▶ _Problem requirements_: Go through the lines below. Copy those with "picture".

▶ _Supplied material_:

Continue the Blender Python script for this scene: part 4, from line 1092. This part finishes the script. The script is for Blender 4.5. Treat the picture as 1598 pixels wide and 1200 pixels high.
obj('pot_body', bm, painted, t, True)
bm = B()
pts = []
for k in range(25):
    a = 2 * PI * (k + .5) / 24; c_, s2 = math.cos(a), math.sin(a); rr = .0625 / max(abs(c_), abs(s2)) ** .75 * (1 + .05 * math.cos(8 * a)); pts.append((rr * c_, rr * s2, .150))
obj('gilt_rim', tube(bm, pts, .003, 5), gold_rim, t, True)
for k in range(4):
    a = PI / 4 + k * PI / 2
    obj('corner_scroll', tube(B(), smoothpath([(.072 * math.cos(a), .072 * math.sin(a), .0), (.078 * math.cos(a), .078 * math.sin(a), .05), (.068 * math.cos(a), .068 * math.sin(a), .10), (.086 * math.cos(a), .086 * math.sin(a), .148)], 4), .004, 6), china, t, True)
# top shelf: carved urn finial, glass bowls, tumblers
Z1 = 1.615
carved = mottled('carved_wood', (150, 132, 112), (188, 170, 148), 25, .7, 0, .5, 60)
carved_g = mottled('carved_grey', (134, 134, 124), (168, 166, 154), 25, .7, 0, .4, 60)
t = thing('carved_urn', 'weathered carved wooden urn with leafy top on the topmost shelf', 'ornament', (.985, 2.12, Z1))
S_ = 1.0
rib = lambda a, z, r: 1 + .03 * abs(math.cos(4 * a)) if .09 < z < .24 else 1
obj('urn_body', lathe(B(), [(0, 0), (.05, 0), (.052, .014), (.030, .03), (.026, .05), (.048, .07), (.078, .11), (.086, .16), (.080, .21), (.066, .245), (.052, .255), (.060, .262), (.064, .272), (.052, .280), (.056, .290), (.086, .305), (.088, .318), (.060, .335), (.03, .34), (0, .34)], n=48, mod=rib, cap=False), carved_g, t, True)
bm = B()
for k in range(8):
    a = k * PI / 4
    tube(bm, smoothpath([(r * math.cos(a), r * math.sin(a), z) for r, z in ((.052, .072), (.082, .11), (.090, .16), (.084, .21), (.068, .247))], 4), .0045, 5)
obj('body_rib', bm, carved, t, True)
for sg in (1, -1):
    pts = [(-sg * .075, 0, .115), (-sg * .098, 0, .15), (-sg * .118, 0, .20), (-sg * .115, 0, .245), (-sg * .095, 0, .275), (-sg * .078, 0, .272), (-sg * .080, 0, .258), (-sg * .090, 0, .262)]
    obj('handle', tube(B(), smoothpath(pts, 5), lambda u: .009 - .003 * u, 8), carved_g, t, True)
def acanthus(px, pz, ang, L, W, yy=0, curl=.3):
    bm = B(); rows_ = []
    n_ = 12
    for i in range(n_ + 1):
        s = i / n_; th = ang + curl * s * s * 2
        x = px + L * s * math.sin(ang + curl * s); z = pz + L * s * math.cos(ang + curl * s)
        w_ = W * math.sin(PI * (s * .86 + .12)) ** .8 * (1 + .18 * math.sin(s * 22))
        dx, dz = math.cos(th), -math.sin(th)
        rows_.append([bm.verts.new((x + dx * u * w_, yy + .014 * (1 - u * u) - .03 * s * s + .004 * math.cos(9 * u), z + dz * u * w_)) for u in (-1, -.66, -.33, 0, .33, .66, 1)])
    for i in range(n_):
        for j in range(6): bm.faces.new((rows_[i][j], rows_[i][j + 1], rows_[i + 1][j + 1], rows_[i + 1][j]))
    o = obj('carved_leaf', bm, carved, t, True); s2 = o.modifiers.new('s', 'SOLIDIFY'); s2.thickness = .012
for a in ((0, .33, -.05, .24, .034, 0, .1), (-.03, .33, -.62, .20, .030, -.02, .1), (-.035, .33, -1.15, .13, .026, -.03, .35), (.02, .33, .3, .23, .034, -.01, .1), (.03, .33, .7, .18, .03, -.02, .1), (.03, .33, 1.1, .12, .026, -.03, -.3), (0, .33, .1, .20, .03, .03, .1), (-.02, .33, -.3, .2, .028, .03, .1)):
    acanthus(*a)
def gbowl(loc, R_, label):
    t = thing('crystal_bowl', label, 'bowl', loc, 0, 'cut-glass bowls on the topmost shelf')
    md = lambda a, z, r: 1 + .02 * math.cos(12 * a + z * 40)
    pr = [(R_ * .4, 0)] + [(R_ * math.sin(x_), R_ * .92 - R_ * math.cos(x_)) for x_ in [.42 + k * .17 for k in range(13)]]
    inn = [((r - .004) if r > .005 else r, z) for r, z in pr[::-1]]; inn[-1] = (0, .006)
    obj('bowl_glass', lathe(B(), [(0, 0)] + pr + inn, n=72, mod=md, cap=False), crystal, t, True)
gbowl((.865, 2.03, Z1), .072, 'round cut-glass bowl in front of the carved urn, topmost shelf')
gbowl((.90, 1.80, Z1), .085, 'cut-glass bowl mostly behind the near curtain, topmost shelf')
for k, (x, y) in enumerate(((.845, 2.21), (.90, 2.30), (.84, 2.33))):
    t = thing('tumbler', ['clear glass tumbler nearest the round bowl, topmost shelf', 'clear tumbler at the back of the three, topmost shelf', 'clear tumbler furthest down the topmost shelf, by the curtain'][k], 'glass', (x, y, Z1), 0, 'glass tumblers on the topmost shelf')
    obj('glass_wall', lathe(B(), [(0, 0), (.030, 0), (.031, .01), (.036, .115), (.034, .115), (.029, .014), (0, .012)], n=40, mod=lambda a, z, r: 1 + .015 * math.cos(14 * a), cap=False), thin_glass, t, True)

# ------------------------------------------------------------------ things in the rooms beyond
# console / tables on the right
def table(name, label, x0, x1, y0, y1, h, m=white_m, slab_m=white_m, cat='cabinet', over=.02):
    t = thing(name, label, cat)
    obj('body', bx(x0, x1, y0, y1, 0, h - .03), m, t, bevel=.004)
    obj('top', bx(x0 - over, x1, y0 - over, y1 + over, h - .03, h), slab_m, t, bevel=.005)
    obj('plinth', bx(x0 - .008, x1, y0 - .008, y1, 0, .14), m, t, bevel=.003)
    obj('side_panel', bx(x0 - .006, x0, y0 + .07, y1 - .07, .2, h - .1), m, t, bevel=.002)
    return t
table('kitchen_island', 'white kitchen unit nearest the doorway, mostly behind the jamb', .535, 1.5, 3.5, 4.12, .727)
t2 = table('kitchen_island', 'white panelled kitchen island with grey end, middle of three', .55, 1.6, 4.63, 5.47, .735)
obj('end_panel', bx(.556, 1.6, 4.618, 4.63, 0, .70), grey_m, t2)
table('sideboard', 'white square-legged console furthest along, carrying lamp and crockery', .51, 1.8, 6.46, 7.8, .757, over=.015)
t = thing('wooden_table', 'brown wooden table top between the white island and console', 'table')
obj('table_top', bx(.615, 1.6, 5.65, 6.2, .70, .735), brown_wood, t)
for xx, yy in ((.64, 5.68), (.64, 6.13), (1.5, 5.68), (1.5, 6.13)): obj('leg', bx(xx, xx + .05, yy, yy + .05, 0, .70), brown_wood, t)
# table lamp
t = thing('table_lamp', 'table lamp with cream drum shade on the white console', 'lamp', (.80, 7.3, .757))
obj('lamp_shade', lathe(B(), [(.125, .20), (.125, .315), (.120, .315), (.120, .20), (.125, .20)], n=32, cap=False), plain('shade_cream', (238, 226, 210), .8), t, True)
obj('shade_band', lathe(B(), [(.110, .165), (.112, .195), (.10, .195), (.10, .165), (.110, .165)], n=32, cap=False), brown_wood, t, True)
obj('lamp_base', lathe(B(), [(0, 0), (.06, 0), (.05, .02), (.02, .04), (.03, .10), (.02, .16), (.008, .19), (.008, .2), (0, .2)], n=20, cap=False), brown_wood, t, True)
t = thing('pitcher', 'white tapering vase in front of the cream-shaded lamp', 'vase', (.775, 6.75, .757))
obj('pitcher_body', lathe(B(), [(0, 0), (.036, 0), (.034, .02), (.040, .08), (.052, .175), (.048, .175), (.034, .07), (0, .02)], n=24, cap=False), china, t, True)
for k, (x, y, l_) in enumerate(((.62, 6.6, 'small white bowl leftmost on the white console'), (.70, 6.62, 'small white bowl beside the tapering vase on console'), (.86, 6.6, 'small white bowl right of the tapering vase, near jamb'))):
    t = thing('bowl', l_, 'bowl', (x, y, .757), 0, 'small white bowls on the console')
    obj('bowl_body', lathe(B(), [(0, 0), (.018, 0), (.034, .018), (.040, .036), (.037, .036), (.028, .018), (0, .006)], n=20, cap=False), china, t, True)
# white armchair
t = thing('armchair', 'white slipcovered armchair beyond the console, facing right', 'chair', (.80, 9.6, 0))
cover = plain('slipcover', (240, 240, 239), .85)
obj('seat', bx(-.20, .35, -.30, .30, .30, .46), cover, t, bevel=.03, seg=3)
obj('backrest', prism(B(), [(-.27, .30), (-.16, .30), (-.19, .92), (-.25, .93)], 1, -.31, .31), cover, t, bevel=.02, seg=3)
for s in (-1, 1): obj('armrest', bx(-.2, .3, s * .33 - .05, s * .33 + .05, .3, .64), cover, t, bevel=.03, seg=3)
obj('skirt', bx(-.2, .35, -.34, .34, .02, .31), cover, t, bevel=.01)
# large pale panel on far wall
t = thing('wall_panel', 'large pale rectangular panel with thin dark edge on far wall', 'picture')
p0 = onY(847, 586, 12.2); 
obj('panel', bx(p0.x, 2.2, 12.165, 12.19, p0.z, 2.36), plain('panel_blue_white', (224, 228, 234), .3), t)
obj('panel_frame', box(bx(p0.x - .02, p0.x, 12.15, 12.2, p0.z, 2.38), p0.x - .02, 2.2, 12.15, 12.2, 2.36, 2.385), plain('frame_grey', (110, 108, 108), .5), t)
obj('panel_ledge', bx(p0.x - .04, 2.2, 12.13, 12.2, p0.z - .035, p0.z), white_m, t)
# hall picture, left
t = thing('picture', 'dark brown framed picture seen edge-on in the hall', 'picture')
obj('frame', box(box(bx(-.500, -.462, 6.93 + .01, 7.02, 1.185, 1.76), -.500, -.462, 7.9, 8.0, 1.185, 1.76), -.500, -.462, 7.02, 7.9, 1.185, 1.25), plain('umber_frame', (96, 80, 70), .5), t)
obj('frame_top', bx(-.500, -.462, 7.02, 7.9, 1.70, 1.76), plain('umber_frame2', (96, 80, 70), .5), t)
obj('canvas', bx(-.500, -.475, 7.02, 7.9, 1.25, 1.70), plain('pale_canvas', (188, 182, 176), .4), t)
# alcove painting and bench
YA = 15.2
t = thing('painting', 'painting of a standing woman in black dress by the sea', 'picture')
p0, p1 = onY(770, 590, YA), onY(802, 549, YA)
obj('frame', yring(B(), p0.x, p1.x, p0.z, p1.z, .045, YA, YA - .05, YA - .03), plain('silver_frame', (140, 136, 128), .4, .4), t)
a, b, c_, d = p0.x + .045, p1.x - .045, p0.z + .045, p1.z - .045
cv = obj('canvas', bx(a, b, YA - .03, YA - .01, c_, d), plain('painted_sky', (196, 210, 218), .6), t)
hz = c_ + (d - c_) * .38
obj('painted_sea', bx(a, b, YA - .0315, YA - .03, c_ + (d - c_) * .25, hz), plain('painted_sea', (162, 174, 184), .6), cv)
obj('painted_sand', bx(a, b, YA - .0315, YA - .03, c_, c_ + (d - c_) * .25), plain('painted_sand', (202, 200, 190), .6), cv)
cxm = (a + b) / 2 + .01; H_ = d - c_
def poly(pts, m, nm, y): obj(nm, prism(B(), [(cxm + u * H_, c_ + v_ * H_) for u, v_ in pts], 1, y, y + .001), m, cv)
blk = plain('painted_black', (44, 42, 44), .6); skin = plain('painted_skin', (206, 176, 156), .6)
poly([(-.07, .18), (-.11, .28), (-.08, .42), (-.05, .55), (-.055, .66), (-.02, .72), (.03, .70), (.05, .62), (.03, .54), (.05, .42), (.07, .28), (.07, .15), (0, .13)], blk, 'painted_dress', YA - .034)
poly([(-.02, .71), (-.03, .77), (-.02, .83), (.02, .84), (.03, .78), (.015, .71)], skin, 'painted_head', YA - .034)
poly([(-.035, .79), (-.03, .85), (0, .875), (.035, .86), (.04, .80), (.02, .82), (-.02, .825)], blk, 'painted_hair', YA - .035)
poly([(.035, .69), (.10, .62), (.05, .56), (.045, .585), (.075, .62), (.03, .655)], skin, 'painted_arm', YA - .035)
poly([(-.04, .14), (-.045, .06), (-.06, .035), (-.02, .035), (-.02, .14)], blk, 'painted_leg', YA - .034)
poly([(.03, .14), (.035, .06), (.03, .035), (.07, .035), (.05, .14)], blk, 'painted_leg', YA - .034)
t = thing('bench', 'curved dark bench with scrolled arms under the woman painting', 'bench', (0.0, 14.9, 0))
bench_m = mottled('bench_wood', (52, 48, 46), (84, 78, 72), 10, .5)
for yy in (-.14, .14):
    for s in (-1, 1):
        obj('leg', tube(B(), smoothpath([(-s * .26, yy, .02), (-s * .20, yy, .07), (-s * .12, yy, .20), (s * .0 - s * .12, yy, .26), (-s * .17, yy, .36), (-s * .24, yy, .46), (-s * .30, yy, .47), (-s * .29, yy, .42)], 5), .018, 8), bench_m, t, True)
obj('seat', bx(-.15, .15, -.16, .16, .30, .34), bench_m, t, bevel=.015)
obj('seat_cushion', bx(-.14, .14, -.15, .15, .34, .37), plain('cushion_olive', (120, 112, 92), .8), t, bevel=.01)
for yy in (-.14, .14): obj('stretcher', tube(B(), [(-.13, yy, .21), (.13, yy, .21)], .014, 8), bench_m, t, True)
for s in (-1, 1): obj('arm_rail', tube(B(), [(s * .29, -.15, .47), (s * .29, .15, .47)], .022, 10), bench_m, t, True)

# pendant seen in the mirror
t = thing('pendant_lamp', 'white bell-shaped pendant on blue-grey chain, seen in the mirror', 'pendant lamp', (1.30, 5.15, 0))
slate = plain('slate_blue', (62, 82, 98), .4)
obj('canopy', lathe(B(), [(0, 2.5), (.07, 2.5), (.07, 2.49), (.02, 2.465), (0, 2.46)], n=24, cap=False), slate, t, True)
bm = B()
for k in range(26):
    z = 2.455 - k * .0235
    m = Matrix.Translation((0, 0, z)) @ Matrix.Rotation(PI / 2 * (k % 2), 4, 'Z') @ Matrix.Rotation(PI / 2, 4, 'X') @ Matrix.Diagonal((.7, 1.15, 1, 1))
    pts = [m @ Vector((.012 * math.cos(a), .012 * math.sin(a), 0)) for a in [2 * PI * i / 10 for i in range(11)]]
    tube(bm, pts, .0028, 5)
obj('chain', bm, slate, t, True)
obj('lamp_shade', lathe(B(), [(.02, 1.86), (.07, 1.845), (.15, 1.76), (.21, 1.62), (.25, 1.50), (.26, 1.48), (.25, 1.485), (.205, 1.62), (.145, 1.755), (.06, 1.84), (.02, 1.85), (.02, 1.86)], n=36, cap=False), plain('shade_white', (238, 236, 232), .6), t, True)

▶ _Result_:
Continue the Blender Python script for this scene: part 4, from line 1092. This part finishes the script. The script is for Blender 4.5. Treat the picture as 1598 pixels wide and 1200 pixels high.
t = thing('wall_panel', 'large pale rectangular panel with thin dark edge on far wall', 'picture')
# hall picture, left
t = thing('picture', 'dark brown framed picture seen edge-on in the hall', 'picture')
t = thing('painting', 'painting of a standing woman in black dress by the sea', 'picture')